Last January when we dropped her at the airport, the melancholy was minimal as I anticipated my own exciting journey – in just a few days I’d be flying to Hawaii and then off to Bali. This time no such anticipation will temper the sadness. In fact it will be exponentially greater with the knowledge that we won’t spend a summer together this year.

No, my baby is growing up. It’s time for internships and jobs further afield. It’s time for her to explore and embrace the possibilities that big, bad world has to offer.

It’s time for Mom to wipe away a few tears.

Oh, she still needs me. Advice, editing papers and scholarship application essays, filling out financial aid forms, and of course money.

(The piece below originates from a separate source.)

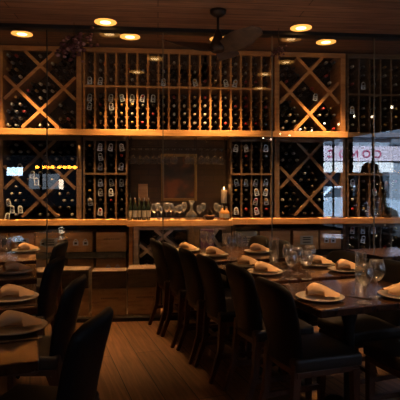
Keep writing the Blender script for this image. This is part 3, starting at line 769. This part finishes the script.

But at 3,000 miles away I am no longer privy to her daily decisions and ups and downs (well maybe a little thanks to the modern miracle of text messaging.)

We sat at the kitchen table yesterday reviewing her possibilities for summer employment and career development. She still values my opinion enough to ask me about these things. A priceless gift indeed! But her summer plans will keep her on the East Coast, or best case scenario in the San Francisco Bay Area.

Which means no more daily good mornings, shared bike rides and trips to the gym. This summer won’t include lunch salads shared on the deck on sunny days, or negotiating about who will use the car. It’s just Tim and I rattling around in this empty nest.